Determinant of the matrix with $a_{i,j}=2\delta_{i,j}-\delta_{i+1,j}-\delta_{i,j+1}$

Question

How to find the determinant of the matrix of order $n$ with $(i,j)$th entry as $$a_{i,j}=2\delta_{i,j}-\delta_{i+1,j}-\delta_{i,j+1}$$ here $\delta_{i,j}=1$ if $i=j$ and zero otherwise? I tried it for $2\times 2$ and $3\times 3$ matrices and conclude determinant as $n+1.$ But i like directly general method to find determinant. Please help. Thanks.

Answer 1

You can generalise the problem to the computation of determinants: $$D_n(a,b)=\begin{vmatrix} a&b&0&0&\dots&0&0\\ b&a&b&0&\dots&0&0\\ 0&b&a&b&\dots&0&0\\[-1ex] \vdots&&&\!\ddots\!&&&\vdots\\ 0&0&0&0&\dots&a&b\\ 0&0&0&0&\dots&b&a \end{vmatrix}$$ Develop $D_n(a,b)$ along the last row: \begin{align*}D_n(a,b)&=-b\begin{vmatrix} a&b&0&0&\dots&0&0\\ b&a&b&0&\dots&0&0\\ 0&b&a&b&\dots&0&0\\[-1ex] \vdots&&&\!\ddots\!&&&\vdots\\ 0&0&0&0&\dots&a&b \end{vmatrix}+a D_{n-1}(a,b)\\ &=-b^2D_{n-2}(a,b)+a D_{n-1}(a,b) \end{align*}

So one obtains a linear recurrence of order $2$, which is initialised thus: $$D_1(a,b)=a,\quad D_2(a,b)=a^2-b^2.$$

Answer 2

Expansion by cofactors is a general method to find the determinant.

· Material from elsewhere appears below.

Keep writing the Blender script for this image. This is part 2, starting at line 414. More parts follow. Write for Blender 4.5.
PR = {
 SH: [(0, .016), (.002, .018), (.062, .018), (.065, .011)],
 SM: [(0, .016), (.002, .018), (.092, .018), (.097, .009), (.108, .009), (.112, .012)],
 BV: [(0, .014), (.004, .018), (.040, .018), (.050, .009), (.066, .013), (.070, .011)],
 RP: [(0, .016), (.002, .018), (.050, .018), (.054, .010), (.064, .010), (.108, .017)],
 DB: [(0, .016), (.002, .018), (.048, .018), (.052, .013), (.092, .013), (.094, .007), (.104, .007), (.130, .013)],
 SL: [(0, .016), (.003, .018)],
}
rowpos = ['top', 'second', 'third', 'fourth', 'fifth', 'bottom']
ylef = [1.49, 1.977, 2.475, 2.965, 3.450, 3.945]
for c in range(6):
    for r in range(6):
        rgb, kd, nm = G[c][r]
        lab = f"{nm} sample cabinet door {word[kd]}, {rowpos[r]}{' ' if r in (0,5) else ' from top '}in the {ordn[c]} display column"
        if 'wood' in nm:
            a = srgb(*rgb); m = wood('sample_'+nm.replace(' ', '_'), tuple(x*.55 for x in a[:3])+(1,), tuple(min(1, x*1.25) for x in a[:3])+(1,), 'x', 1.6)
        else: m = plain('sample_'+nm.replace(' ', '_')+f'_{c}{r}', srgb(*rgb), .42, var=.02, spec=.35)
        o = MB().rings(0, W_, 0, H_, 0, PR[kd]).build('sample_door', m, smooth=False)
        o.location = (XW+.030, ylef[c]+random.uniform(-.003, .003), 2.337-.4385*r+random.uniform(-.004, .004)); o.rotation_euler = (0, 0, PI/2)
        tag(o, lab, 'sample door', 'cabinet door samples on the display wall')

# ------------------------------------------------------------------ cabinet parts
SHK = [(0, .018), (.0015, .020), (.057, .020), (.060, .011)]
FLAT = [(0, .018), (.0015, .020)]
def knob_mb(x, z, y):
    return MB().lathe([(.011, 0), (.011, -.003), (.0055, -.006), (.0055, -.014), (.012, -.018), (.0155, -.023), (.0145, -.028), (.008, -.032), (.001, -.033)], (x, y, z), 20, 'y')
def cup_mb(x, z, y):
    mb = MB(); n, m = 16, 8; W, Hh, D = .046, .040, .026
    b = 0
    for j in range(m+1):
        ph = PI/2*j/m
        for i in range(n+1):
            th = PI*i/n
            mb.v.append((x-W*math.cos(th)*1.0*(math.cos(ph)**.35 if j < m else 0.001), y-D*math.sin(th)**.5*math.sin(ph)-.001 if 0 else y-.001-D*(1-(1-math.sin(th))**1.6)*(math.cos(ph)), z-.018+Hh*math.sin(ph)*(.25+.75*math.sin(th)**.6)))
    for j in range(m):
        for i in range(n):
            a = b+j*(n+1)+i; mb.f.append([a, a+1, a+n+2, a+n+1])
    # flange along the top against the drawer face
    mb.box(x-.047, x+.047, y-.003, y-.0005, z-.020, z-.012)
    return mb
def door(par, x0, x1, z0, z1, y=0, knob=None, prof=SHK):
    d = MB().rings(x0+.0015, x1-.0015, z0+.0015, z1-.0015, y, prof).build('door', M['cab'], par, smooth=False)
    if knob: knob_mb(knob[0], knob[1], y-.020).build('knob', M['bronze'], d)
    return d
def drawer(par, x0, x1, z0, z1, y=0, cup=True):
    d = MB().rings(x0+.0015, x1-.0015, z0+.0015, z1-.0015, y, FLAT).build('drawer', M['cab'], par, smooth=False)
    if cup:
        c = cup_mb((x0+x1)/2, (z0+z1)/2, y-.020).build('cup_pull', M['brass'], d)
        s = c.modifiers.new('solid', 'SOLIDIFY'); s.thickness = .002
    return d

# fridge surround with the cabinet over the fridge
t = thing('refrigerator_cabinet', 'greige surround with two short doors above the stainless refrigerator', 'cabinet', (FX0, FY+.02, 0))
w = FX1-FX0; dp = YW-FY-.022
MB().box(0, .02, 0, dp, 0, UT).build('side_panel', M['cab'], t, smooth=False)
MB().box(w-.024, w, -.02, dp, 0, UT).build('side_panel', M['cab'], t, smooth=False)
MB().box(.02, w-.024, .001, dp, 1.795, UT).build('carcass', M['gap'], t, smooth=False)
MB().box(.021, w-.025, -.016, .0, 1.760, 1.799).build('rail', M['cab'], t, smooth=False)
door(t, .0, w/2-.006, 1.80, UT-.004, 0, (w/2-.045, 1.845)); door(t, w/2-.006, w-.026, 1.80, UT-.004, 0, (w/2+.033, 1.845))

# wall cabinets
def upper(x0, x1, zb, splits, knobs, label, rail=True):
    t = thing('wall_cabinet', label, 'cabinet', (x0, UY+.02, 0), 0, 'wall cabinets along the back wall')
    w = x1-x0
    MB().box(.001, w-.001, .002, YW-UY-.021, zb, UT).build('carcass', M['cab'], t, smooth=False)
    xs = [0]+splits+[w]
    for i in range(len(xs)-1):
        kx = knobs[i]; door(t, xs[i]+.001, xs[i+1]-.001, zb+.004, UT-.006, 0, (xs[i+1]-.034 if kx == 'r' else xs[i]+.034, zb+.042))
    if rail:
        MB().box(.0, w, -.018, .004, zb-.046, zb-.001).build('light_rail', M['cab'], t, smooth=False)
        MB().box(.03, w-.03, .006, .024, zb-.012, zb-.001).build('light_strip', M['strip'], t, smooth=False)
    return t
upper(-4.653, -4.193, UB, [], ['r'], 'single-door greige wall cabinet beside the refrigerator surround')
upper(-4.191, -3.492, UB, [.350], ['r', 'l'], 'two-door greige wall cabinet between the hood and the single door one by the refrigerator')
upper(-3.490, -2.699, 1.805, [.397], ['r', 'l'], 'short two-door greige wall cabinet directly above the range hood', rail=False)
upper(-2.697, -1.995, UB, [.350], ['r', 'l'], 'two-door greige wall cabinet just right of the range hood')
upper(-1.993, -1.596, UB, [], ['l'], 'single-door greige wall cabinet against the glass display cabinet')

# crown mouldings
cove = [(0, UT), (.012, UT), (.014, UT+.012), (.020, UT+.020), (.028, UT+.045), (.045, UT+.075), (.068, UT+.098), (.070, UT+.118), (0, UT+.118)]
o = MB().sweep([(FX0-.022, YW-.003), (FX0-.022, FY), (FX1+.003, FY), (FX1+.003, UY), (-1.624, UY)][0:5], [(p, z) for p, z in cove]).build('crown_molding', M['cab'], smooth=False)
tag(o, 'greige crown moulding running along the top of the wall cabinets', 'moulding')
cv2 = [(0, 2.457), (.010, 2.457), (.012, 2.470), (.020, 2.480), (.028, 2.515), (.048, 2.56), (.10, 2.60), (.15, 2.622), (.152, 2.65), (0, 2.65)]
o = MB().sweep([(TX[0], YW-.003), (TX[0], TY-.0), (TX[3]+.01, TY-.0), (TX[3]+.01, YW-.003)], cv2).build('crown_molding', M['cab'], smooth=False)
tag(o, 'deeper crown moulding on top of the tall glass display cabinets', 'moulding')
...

For your problem, this involves exactly two terms (for the two nonzero entries in the first row); the two recursive determinants are straightforward:

• the first one is just a smaller instance of the same problem (so you can use your inductive hypothesis to evaluate it)

• the second needs to be evaluated with a further cofactor expansion; one cofactor is evidently zero; the other is an even smaller instance of the same problem.